== What you need to do ==
Find each line with the string "this" and copy it.

== Data supplied ==
+ + + + +
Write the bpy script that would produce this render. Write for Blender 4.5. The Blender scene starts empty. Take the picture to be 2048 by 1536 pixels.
+ + + + +
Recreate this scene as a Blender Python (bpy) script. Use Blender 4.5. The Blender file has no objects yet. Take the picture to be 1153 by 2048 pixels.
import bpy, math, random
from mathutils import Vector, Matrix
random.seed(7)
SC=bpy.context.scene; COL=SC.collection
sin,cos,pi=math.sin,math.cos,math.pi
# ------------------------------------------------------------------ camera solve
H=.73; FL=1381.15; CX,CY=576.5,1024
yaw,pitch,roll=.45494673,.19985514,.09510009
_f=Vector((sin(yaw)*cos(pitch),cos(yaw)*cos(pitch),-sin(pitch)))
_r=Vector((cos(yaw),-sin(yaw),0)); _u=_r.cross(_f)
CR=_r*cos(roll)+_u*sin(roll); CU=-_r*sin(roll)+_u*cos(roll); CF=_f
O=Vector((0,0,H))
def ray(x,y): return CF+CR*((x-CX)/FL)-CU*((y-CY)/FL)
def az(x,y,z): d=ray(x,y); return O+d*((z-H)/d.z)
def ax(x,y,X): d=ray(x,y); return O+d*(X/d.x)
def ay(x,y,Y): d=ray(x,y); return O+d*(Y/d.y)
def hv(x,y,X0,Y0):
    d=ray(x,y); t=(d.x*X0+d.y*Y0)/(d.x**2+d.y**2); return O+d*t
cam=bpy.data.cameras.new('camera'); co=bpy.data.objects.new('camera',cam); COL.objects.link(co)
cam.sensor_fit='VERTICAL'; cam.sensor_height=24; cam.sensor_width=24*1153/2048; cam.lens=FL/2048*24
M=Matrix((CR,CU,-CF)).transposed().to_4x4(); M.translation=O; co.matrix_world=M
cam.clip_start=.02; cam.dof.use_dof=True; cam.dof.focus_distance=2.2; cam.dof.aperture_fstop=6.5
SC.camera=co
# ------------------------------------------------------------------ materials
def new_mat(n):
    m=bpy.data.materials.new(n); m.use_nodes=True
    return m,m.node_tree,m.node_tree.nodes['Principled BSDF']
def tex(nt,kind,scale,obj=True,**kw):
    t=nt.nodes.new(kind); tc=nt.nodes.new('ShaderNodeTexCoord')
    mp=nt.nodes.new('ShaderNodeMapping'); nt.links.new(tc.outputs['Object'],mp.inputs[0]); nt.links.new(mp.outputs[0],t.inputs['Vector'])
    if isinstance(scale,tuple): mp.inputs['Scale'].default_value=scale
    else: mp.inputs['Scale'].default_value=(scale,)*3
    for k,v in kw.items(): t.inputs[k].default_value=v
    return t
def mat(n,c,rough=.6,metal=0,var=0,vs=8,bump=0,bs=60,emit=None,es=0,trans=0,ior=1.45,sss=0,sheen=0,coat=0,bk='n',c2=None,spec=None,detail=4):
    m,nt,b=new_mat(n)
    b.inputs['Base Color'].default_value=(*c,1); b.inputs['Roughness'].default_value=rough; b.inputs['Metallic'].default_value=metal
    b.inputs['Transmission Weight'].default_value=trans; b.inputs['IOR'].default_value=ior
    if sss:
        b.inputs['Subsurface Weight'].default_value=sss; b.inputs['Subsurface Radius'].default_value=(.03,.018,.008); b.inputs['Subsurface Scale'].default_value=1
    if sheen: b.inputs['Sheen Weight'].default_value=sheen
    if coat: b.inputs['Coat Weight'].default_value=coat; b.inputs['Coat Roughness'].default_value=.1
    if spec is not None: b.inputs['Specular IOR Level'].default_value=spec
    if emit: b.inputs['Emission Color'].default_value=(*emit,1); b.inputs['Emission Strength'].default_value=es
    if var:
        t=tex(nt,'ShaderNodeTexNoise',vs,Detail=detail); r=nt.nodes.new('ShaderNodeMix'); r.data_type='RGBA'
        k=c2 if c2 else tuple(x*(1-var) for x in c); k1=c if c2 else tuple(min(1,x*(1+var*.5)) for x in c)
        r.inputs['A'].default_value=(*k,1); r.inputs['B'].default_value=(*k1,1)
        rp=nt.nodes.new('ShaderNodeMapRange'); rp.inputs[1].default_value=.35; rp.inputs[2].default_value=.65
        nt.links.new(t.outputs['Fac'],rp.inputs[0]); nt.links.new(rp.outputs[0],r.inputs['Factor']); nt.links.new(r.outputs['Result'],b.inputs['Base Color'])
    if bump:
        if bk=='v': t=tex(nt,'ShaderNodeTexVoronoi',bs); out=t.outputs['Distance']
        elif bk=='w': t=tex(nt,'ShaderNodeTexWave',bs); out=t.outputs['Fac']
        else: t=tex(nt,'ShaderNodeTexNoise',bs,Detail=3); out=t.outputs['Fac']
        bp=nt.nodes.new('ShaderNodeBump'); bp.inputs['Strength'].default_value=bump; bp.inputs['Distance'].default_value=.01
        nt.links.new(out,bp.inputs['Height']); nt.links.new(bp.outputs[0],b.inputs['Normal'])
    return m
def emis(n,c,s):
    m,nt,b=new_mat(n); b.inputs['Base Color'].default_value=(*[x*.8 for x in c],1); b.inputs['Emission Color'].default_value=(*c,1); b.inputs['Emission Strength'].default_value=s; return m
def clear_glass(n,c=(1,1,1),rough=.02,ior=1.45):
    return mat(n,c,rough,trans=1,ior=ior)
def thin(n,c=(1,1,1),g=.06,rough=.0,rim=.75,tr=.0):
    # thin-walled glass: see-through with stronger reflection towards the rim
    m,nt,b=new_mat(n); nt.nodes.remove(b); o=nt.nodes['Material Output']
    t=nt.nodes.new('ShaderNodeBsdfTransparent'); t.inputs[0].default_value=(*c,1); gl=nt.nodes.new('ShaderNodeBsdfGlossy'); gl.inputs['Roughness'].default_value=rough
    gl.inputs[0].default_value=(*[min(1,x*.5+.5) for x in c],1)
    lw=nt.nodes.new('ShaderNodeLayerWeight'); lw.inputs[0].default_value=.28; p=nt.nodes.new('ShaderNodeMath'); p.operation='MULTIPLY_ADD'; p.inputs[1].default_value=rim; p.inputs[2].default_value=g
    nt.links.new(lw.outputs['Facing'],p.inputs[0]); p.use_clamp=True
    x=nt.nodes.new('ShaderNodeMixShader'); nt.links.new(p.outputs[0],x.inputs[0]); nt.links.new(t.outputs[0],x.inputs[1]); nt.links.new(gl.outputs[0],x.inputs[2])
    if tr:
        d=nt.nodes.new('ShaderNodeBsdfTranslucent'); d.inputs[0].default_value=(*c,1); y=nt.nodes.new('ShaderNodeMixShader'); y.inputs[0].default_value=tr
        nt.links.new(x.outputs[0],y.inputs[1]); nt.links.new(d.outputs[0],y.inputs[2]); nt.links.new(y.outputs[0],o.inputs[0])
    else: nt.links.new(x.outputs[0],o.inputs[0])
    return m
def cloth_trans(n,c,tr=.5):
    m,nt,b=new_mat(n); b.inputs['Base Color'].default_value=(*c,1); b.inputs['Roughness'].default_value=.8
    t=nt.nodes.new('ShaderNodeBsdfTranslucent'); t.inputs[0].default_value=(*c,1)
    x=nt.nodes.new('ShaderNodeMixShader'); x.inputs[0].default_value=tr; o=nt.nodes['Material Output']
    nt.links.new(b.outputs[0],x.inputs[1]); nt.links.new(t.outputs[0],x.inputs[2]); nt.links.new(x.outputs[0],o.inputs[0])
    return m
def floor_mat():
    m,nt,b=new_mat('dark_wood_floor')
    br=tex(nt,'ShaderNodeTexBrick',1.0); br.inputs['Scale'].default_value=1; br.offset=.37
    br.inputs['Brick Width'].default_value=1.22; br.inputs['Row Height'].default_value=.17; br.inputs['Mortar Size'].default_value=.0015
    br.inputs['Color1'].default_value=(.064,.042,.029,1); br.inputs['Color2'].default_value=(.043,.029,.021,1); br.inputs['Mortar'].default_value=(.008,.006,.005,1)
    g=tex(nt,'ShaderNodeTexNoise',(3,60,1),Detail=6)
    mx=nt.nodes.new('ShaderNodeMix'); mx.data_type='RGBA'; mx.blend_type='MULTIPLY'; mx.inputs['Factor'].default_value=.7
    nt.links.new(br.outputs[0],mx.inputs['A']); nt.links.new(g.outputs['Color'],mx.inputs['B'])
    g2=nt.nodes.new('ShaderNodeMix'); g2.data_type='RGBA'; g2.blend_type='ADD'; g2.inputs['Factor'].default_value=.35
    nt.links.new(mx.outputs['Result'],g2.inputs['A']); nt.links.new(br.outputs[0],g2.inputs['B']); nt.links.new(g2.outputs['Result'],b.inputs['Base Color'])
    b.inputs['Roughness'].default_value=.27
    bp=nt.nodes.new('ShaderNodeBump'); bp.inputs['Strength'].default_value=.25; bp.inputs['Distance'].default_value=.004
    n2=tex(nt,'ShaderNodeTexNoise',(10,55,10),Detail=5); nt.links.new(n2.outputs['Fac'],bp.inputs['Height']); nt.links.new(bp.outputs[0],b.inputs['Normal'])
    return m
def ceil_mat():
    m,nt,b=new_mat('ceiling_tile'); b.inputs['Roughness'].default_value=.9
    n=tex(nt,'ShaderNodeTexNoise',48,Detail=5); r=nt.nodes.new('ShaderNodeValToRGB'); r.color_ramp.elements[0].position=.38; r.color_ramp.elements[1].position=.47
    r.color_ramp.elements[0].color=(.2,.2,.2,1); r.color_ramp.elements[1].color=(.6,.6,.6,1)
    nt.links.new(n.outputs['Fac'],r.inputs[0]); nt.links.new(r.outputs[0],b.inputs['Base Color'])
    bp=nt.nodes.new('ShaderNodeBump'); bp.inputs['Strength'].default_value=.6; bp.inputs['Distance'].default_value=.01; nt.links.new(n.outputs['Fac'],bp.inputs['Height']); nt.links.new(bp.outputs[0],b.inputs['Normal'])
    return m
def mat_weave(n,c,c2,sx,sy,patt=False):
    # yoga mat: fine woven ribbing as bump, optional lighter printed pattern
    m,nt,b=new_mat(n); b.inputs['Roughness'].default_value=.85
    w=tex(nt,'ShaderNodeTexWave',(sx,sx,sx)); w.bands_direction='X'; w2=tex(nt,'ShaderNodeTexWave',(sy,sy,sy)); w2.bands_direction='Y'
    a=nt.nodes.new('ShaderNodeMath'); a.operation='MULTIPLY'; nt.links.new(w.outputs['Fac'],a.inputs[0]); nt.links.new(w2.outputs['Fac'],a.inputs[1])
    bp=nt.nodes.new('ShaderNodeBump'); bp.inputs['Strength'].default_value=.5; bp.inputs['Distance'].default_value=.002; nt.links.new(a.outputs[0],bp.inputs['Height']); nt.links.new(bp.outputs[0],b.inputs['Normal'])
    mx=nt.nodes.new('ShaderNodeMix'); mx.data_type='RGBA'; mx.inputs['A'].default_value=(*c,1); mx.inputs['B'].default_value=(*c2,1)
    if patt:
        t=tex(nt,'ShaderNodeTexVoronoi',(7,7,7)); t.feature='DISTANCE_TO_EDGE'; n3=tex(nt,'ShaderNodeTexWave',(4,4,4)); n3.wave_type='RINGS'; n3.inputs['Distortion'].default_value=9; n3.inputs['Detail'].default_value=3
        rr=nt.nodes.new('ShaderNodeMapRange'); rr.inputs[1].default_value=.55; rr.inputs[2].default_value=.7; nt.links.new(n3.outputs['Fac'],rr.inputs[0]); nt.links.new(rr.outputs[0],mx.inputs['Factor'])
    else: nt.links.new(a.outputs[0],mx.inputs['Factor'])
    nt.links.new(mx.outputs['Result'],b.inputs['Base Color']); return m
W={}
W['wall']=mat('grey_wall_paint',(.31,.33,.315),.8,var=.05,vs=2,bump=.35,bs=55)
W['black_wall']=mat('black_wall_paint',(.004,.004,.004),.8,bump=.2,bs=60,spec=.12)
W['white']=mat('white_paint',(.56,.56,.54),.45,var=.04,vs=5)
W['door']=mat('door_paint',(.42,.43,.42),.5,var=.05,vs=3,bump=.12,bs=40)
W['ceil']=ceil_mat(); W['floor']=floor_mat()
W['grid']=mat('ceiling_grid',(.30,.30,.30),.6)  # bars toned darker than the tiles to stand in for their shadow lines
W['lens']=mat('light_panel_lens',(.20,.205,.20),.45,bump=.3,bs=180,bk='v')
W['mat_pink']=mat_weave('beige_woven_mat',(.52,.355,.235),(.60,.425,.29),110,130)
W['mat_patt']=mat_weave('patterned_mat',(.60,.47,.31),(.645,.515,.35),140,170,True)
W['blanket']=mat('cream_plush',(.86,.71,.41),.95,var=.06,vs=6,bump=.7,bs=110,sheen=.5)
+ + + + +
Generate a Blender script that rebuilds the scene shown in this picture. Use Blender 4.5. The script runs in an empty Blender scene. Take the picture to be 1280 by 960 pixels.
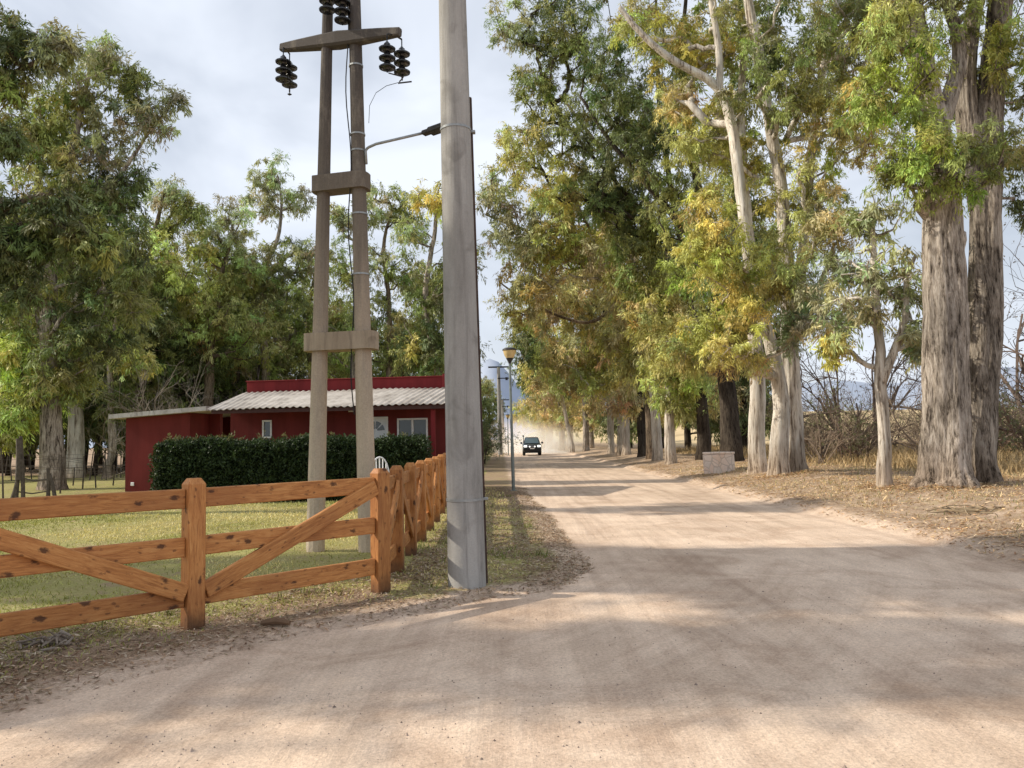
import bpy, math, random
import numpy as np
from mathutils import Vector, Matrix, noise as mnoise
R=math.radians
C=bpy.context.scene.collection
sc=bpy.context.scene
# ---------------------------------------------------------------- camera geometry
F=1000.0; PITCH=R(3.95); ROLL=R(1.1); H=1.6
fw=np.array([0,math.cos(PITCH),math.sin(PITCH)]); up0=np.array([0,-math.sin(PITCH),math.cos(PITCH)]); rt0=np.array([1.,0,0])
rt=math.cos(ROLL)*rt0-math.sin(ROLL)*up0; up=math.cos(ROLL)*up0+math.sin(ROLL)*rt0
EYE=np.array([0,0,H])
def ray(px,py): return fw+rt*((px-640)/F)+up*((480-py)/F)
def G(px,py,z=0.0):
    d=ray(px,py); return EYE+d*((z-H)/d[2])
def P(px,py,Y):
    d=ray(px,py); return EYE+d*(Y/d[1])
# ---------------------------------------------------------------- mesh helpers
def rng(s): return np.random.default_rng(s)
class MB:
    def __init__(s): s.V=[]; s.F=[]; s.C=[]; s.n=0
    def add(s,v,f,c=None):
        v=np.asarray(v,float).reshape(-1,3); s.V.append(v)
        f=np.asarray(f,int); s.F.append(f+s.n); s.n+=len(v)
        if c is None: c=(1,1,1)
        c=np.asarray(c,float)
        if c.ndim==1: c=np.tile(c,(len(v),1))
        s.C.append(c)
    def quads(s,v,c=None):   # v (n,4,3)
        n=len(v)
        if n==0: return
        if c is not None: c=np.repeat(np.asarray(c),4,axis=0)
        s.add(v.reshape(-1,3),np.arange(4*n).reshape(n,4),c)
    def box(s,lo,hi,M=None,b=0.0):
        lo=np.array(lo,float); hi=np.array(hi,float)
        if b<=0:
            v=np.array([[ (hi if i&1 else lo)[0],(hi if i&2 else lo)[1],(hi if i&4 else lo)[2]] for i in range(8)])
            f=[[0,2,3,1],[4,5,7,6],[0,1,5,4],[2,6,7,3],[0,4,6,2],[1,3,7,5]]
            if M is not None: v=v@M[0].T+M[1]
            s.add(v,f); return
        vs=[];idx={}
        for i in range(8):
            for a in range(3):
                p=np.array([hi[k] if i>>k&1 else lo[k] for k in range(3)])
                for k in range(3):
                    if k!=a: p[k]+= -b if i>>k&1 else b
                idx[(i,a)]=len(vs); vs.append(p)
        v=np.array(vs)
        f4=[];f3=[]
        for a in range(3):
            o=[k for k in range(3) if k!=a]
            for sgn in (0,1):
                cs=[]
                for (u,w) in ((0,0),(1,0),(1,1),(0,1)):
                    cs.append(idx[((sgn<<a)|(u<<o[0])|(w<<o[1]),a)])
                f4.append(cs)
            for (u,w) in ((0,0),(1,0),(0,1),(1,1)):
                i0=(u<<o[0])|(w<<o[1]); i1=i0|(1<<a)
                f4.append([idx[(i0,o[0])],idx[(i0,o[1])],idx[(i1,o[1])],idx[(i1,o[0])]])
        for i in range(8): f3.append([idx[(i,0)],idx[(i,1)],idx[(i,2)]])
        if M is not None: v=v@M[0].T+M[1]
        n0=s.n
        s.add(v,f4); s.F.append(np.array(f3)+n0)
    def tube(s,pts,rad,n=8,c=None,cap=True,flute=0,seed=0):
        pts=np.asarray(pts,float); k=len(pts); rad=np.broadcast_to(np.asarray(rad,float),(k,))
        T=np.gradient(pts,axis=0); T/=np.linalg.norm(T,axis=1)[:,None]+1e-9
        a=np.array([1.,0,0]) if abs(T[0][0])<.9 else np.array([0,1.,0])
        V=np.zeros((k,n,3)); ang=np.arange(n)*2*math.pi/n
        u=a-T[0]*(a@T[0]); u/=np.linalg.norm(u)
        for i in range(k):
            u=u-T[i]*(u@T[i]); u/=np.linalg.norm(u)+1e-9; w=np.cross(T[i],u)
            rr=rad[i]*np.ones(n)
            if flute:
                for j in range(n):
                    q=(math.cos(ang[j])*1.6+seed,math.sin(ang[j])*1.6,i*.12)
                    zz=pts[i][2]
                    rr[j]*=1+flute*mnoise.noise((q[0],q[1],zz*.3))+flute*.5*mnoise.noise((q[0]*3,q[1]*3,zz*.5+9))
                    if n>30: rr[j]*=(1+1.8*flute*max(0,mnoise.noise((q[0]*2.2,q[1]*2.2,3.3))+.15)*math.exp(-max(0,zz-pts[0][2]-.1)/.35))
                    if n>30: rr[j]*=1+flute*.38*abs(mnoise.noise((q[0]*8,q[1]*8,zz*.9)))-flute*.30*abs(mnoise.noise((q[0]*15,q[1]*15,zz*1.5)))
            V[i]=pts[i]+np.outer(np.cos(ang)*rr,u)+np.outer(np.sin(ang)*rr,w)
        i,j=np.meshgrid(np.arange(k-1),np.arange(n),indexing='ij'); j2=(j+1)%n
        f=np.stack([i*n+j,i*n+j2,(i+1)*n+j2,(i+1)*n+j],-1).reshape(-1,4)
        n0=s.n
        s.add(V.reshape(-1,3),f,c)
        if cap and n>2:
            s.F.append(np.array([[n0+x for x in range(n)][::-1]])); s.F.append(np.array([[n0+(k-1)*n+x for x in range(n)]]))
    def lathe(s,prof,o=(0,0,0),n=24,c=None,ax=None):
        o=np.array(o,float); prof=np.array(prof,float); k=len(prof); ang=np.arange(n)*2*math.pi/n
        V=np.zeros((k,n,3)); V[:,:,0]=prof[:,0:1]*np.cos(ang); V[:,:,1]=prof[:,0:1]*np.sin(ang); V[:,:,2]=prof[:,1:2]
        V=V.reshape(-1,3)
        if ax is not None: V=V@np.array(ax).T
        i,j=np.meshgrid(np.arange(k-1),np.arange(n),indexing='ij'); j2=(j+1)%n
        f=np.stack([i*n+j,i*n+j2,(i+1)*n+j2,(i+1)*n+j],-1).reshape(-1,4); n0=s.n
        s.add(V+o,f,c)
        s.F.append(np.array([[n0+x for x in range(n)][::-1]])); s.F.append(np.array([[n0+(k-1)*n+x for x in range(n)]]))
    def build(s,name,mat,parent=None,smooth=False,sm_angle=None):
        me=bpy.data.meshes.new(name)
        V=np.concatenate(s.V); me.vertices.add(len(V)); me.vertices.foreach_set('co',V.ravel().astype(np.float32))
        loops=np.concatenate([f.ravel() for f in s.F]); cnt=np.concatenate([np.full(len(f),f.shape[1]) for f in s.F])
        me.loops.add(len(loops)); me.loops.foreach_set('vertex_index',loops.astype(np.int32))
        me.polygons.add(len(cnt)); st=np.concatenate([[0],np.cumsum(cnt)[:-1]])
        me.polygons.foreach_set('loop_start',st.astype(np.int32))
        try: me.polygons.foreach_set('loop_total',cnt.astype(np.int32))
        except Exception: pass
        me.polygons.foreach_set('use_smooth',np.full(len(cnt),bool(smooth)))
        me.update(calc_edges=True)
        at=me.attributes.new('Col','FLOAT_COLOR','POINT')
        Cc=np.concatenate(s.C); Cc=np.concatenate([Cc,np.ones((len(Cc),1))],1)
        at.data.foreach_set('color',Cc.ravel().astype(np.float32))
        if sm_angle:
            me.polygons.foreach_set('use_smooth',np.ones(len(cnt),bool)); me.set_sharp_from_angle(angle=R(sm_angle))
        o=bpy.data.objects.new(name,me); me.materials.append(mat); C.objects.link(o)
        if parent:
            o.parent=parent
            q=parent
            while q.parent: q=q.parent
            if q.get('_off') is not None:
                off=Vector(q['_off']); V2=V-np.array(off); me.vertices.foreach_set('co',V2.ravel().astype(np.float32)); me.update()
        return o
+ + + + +
== The answer ==
Write the bpy script that would produce this render. Write for Blender 4.5. The Blender scene starts empty. Take the picture to be 2048 by 1536 pixels.
Recreate this scene as a Blender Python (bpy) script. Use Blender 4.5. The Blender file has no objects yet. Take the picture to be 1153 by 2048 pixels.
Generate a Blender script that rebuilds the scene shown in this picture. Use Blender 4.5. The script runs in an empty Blender scene. Take the picture to be 1280 by 960 pixels.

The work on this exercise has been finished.